- INSTRUCTIONS TO FOLLOW:
Look for the string "parts" in the lines and copy each line that has it.

[Lines of data]
** START **

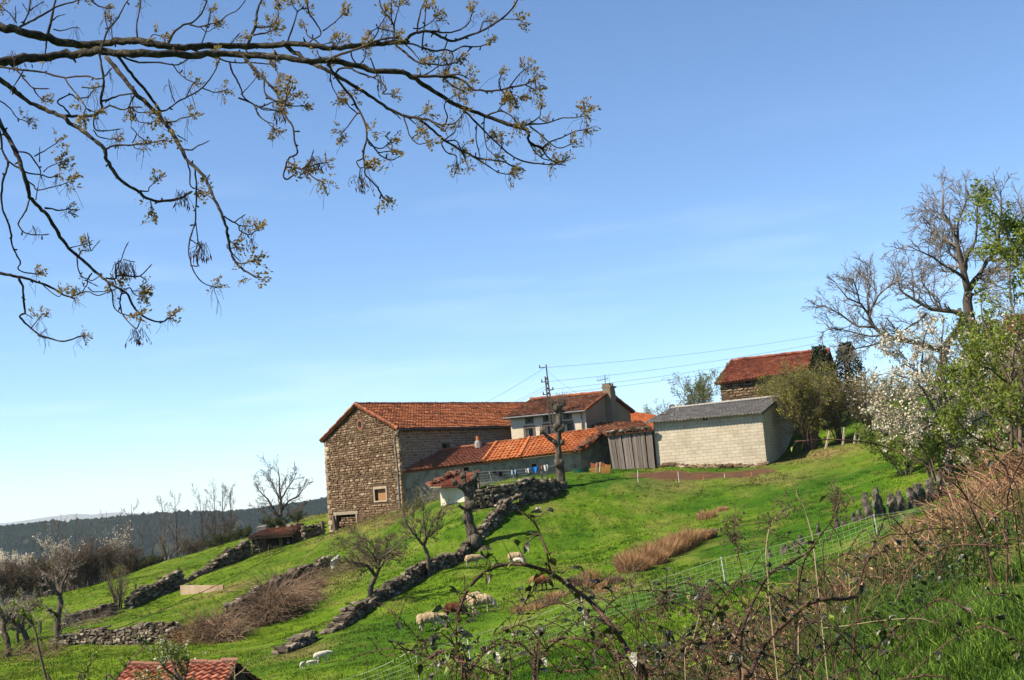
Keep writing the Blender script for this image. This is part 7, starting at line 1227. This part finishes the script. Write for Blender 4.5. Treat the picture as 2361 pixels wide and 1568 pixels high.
# hanging bunches of old seed keys
M_key = mat('dry_seed_key', [(.035, .018, .010), (.10, .05, .028), (.20, .12, .07)], scale=20, bump=0, rough=.8, attr='rnd', avar=.8, transl=.2)
for (c, x, y, n, ln) in (('A', 100, 420, 16, .13), ('B', 1430, 330, 26, .14), ('B', 940, 880, 30, .15), ('B', 1010, 890, 26, .13), ('B', 1580, 730, 34, .15), ('B', 1075, 1400, 22, .15), ('C', 205, 740, 12, .10), ('C', 440, 1060, 22, .13), ('C', 745, 1190, 24, .13), ('C', 870, 520, 14, .12), ('B', 1960, 690, 9, .10), ('C', 1790, 790, 10, .08)):
    k, ox, oy = ASH[c]; uv = np.array([ox + x * k, oy + y * k]); A_uv = np.concatenate(placed_uv); A_d = np.concatenate(placed_d); q = P(uv[0], uv[1], A_d[np.linalg.norm(A_uv - uv, axis=1).argmin()]); m = MB(); l_ = ln * rg.uniform(.55, 1.1, n); st = q + rg.normal(0, .018, (n, 3)) * np.array([1, 1, .5]); en = st + rg.normal(0, .022, (n, 3)) * np.array([1, 1, .2]) - np.array([0, 0, 1]) * (l_ * .5)[:, None]
    tubes(m, np.stack([st, (st + en) / 2 + rg.normal(0, .008, (n, 3)), en], 1), np.full((n, 3), .0014), 3, .2); leaves(m, en, .042, rg, .22, dirs=np.tile(np.array([[0, 0, -1.0]]), (n, 1))); m.build('seed_bunch', M_key, ash)
# stringy old flower stalks
m = MB(); sel = [t for t in tips if -20 < t[2][0] < 1400]
for (q, d, uv) in sel:
    if rg.random() < .42:
        n = rg.integers(4, 9); st = q + rg.normal(0, .012, (n, 3)); en = st + rg.normal(0, .03, (n, 3)) - np.array([0, 0, 1]) * rg.uniform(.04, .11, n)[:, None]; tubes(m, np.stack([st, (st + en) / 2 + rg.normal(0, .012, (n, 3)), en], 1), np.full((n, 3), .0011), 3, .3)
tag(m.build('old_stalks', M_key, ash), kind='stuff')
# ============================================================ foreground bank
rg = np.random.default_rng(909)
CR = {'N': (1.0, 0, 0), 'D': (.3015, 1037.6, 1095.2), 'E': (.375, 1614.0, 979.9)}
M_cane = mat('bramble_cane', [(.022, .011, .008), (.075, .038, .026), (.17, .09, .06)], scale=18, bump=.5, bscale=60, bdist=.004, rough=.75, spec=.2)
M_canered = mat('reddish_cane', [(.06, .024, .018), (.16, .075, .055), (.26, .15, .11)], scale=18, bump=.3, bscale=60, bdist=.004, rough=.75, spec=.2)
M_brleaf = mat('bramble_leaf', [(.012, .016, .008), (.04, .045, .018), (.13, .10, .045)], scale=20, bump=.2, rough=.38, attr='rnd', avar=.8, transl=.2, spec=.5)
M_brnew = mat('bramble_shoot', [(.10, .16, .02), (.20, .28, .03), (.30, .36, .05)], scale=20, bump=0, rough=.5, attr='rnd', avar=.8, transl=.45)
M_seed = mat('dry_seed_head', [(.05, .03, .02), (.13, .085, .055), (.22, .15, .10)], scale=20, bump=0, rough=.95, attr='rnd', avar=.8)
M_strawst = mat('straw_stem', [(.24, .16, .085), (.45, .33, .19), (.62, .50, .32)], scale=6, bump=0, rough=.85, attr='rnd', avar=.6)
M_brack = mat('dead_bracken', [(.10, .045, .024), (.33, .17, .088), (.64, .42, .25)], scale=2, bump=0, rough=.95, attr='rnd', avar=.85, transl=.15)
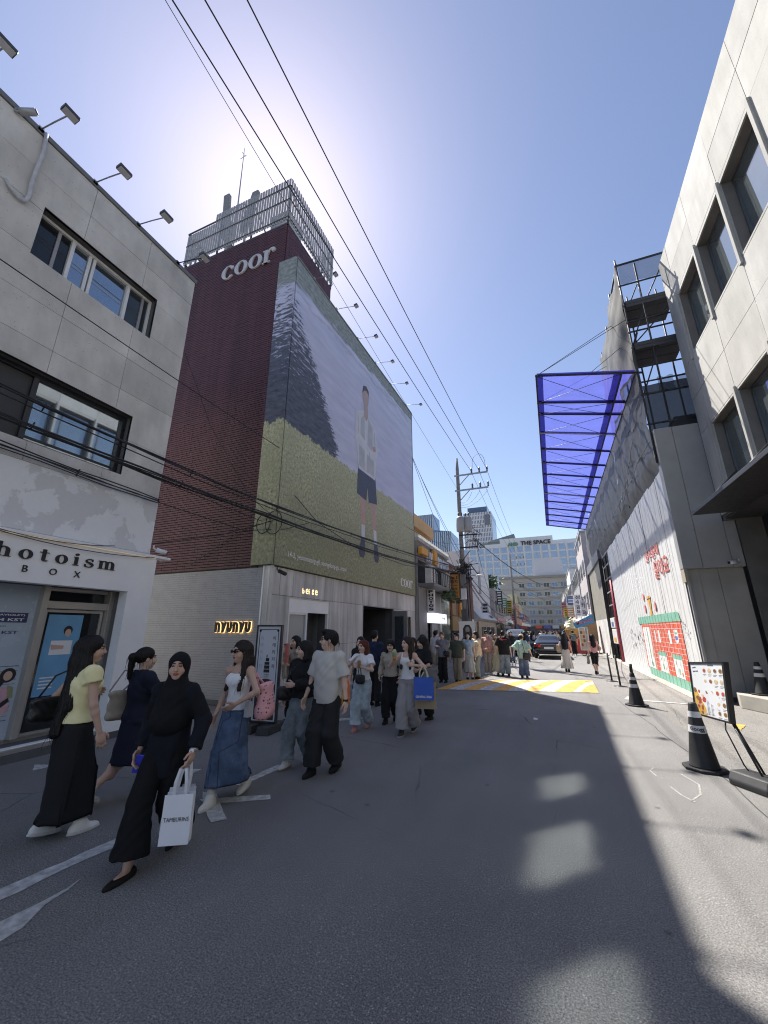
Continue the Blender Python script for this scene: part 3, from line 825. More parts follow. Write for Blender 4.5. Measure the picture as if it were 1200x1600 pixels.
rip = ramp(nt, nz(3.2, .8, 5, 5, .7), [(.60, 0), (.68, .55)])
rmask = mth('MULTIPLY', rip, ramp(nt, nz(.35, 1, 1, 2), [(.46, 0), (.62, 1)]))
wcol = mixc(nt, rmask, wcol, (.13, .15, .14))
# dark reflection of a tree: right edge runs from top left down to about u = 2.9
edge = mth('ADD', mth('MULTIPLY', mth('SUBTRACT', 12.2, zz), .72), -.15)
edge = mth('MINIMUM', edge, 2.95)
wav = mth('ADD', mth('MULTIPLY', mth('SUBTRACT', nz(2.6, .45, 2.2, 7, .8), .5), 2.0), mth('MULTIPLY', mth('SUBTRACT', nz(9, .5, 1.6, 6, .8), .5), 1.4))
ins = ramp(nt, mth('ADD', mth('SUBTRACT', edge, uu), wav), [(.0, 0), (.14, 1)])
hole = ramp(nt, mth('ADD', nz(3.2, .9, 3.6, 6, .72), mth('MULTIPLY', mth('SUBTRACT', zz, 9.6), .055)), [(.575, 1), (.605, 0)])
tcol = mixc(nt, ramp(nt, nz(4, .7, 2.2, 7, .8), [(.35, 0), (.68, 1)]), (.055, .065, .095), (.17, .18, .225))
wcol = mixc(nt, mth('MULTIPLY', ins, hole), wcol, tcol)
# far reed bank along the top
tb = mth('ADD', mth('SUBTRACT', zz, 12.35), mth('MULTIPLY', mth('SUBTRACT', nz(1.2, .6, 2, 5), .5), 1.2))
tb = mth('ADD', tb, mth('MULTIPLY', uu, -.055))
bank = mixc(nt, ramp(nt, nz(5, 1, 2, 5, .7), [(.35, 0), (.65, 1)]), (.16, .19, .17), (.36, .38, .38))
wcol = mixc(nt, ramp(nt, tb, [(0, 0), (.12, 1)]), wcol, bank)
line = mth('ABSOLUTE', mth('SUBTRACT', tb, -.22)); wcol = mixc(nt, ramp(nt, line, [(.02, .5), (.10, 0)]), wcol, (.33, .34, .42))
ge = mth('ADD', mth('SUBTRACT', 7.5, zz), mth('MULTIPLY', mth('SUBTRACT', nz(5, 1, .5, 6, .75), .5), .7))
tot = mixc(nt, ramp(nt, ge, [(0, 0), (.03, 1)]), wcol, gcol)
nt.links.new(tot, b.inputs['Base Color']); b.inputs['Roughness'].default_value = .6; b.inputs['Specular IOR Level'].default_value = .25
bump(nt, b, nz(1.0, 1, .3, 2), .12, .05)
bbm = m
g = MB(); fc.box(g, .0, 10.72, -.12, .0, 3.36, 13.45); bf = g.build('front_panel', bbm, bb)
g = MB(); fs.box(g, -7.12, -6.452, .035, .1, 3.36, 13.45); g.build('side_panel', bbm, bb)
g = MB(); fc.box(g, -.02, 10.74, -.25, .03, 13.452, 13.5); fc.box(g, 10.722, 10.75, -.12, .02, 3.36, 13.45); g.build('edge_trim', M('bb_trim', (.2, .21, .2), .5), bb)
pw = M('print_shirt', (.62, .62, .66), .6, .12, 2.5); pk = M('print_cardigan', (.46, .47, .50), .6, .12, 3); pn = M('print_shorts', (.08, .09, .13), .6, .1); psk = M('print_tan', (.50, .33, .29), .6, .1); phair = M('print_hair', (.10, .09, .085), .6, .1); pfa = M('print_face', (.46, .35, .33), .6, .1)
U = 5.05
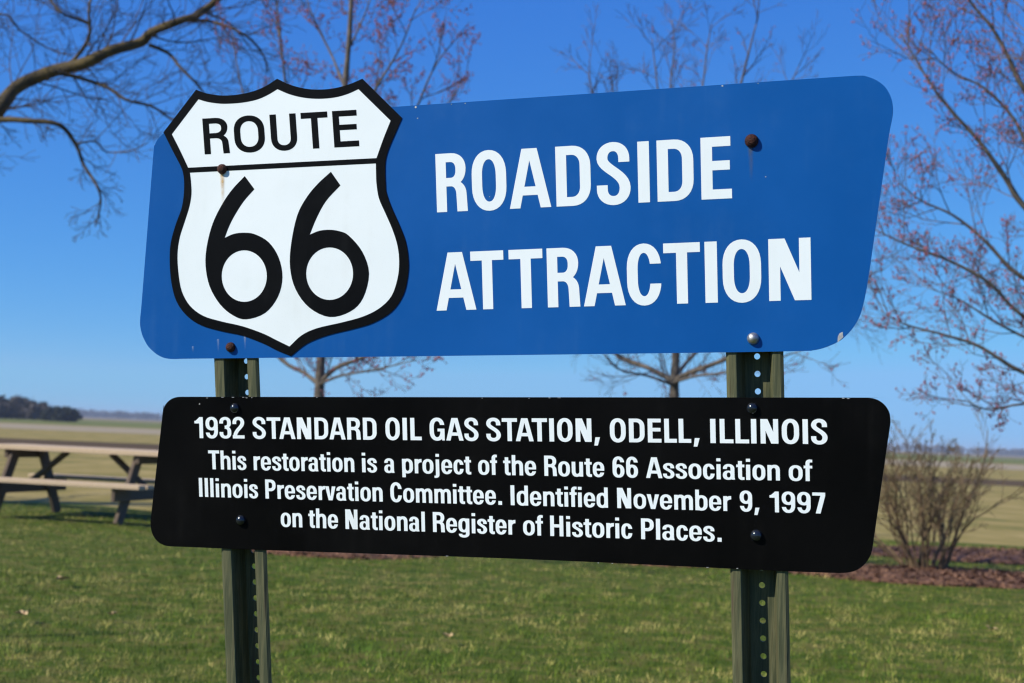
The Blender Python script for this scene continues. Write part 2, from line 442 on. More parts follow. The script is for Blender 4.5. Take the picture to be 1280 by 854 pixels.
# width, left and right side bearing
NAT = {}
for c, w, a, b in [('O', .585, .05, .05), ('C', .56, .05, .03), ('G', .585, .05, .06), ('R', .57, .07, .03), ('P', .53, .07, .03), ('D', .575, .07, .05), ('A', .68, .0, .0),
                   ('S', .555, .035, .035), ('I', .18, .07, .07), ('E', .5, .07, .04), ('L', .46, .07, .0), ('T', .58, .01, .01), ('H', .58, .07, .07), ('N', .60, .07, .07), ('U', .56, .06, .06),
                   ('1', .36, .05, .07), ('2', .5, .03, .03), ('3', .5, .03, .03), ('6', .52, .04, .04), ('7', .5, .03, .02), ('9', .52, .04, .04), (',', .24, .04, .04), ('.', .185, .06, .06),
                   ('a', .5, .03, .05), ('b', .52, .055, .035), ('c', .48, .035, .02), ('d', .52, .035, .055), ('e', .52, .035, .035), ('f', .33, .01, .0), ('g', .52, .035, .055), ('h', .515, .055, .05),
                   ('i', .172, .06, .06), ('j', .235, .02, .06), ('l', .172, .06, .06), ('m', .80, .055, .05), ('n', .515, .055, .05), ('o', .53, .035, .035), ('p', .52, .055, .035), ('r', .34, .055, .0),
                   ('s', .475, .025, .025), ('t', .335, .01, .01), ('u', .515, .05, .055), ('v', .53, .0, .0)]:
    NAT[c] = (w, a, b)

def homography(quad):
    """maps (u, v) of the unit square, v up from the baseline, to pixels; quad = TL, TR, BR, BL"""
    src = [(0, 1), (1, 1), (1, 0), (0, 0)]
    A, B = [], []
    for (u, v), (x, y) in zip(src, quad):
        A.append([u, v, 1, 0, 0, 0, -u * x, -v * x]); B.append(x)
        A.append([0, 0, 0, u, v, 1, -u * y, -v * y]); B.append(y)
    hh = np.linalg.solve(np.array(A, float), np.array(B, float))
    return np.append(hh, 1).reshape(3, 3)
def hmap(H, u, v):
    p = H @ np.array([u, v, 1.0]); return float(p[0] / p[2]), float(p[1] / p[2])
def text_sheet(name, quad, letters, off, material, parent, s=0.18, h=0.145):
    """letters: (char, xl, xr) in pixels at mid height"""
    H = homography(quad); Hi = np.linalg.inv(H)
    lenpx = (math.dist(quad[0], quad[1]) + math.dist(quad[3], quad[2])) / 2
    hpx = (math.dist(quad[0], quad[3]) + math.dist(quad[1], quad[2])) / 2
    asp = lenpx / hpx
    def u_of(x):
        t = (x - quad[3][0]) / (quad[2][0] - quad[3][0])
        yb = quad[3][1] + t * (quad[2][1] - quad[3][1]); yt = quad[0][1] + t * (quad[1][1] - quad[0][1])
        p = Hi @ np.array([x, (yb + yt) / 2, 1.0]); return float(p[0] / p[2])
    V, F = [], []
    for ch, xl, xr in letters:
        u0, u1 = u_of(xl), u_of(xr)
        W = (u1 - u0) * asp
        ss = s if ch not in 'Iil' else W
        pv, pt = region(glyph(ch, W, s, h))
        k = len(V)
        V += [on_sign(*hmap(H, u0 + x / asp, y), off) for x, y in pv]
        F += [[k + i for i in t[::-1]] for t in pt]
    return mesh_obj(name, V, F, material, parent)
def words(quad, ws):
    """ws: (word, xl, xr) -> letters with natural spacing scaled to the measured width of each word"""
    out = []
    for w, xl, xr in ws:
        pos, x = [], 0
        for i, ch in enumerate(w):
            wd, a, b = NAT[ch]
            if i: x += a
            if i and w[i - 1:i + 1] in ('TA', 'AT'): x -= .07
            pos.append((ch, x, x + wd)); x += wd + b
        end = pos[-1][2]
        out += [(ch, xl + (xr - xl) * p / end, xl + (xr - xl) * q / end) for ch, p, q in pos]
    return out

def smooth_closed(pts, corners=(), n=5):
    """closed Catmull-Rom through pts; indices in corners stay sharp"""
    N = len(pts); out = []
    for i in range(N):
        p1, p2 = pts[i], pts[(i + 1) % N]
        p0 = pts[(i - 1) % N] if i not in corners else (2 * p1[0] - p2[0], 2 * p1[1] - p2[1])
        p3 = pts[(i + 2) % N] if (i + 1) % N not in corners else (2 * p2[0] - p1[0], 2 * p2[1] - p1[1])
        for k in range(n):
            t = k / n
            f = lambda a, b, c, d: 0.5 * (2 * b + (c - a) * t + (2 * a - 5 * b + 4 * c - d) * t * t + (3 * b - a - 3 * c + d) * t**3)
            out.append((f(p0[0], p1[0], p2[0], p3[0]), f(p0[1], p1[1], p2[1], p3[1])))
    return out
def plate(name, ops, front, back, mats, parent):
    """solid plate between two offsets of the sign plane; outline in pixels, taken at the front face"""
    pv, pt = region(ops)
    n = len(pv)
    fr = [on_sign(x, y, front) for x, y in pv]
    V = fr + [p + (front - back) * S_N for p in fr]
    F = [t[::-1] for t in pt] + [[n + i for i in t] for t in pt]
    mi = [0] * len(pt) + [1] * len(pt)
    cnt = {}
    for t in pt:
        for a, b in zip(t, t[1:] + t[:1]): cnt[(a, b)] = 1
    for a, b in cnt:
        if (b, a) not in cnt:
            F.append([a, b, n + b, n + a]); mi.append(1)
    o = mesh_obj(name, V, F, mats, parent, mi=mi)
    return o
def sheet(name, ops, off, material, parent):
    pv, pt = region(ops)
    return mesh_obj(name, [on_sign(x, y, off) for x, y in pv], [t[::-1] for t in pt], material, parent)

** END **

- COMPLETE OUTPUT:
Continue the Blender Python script for this scene: part 3, from line 825. More parts follow. Write for Blender 4.5. Measure the picture as if it were 1200x1600 pixels.
The Blender Python script for this scene continues. Write part 2, from line 442 on. More parts follow. The script is for Blender 4.5. Take the picture to be 1280 by 854 pixels.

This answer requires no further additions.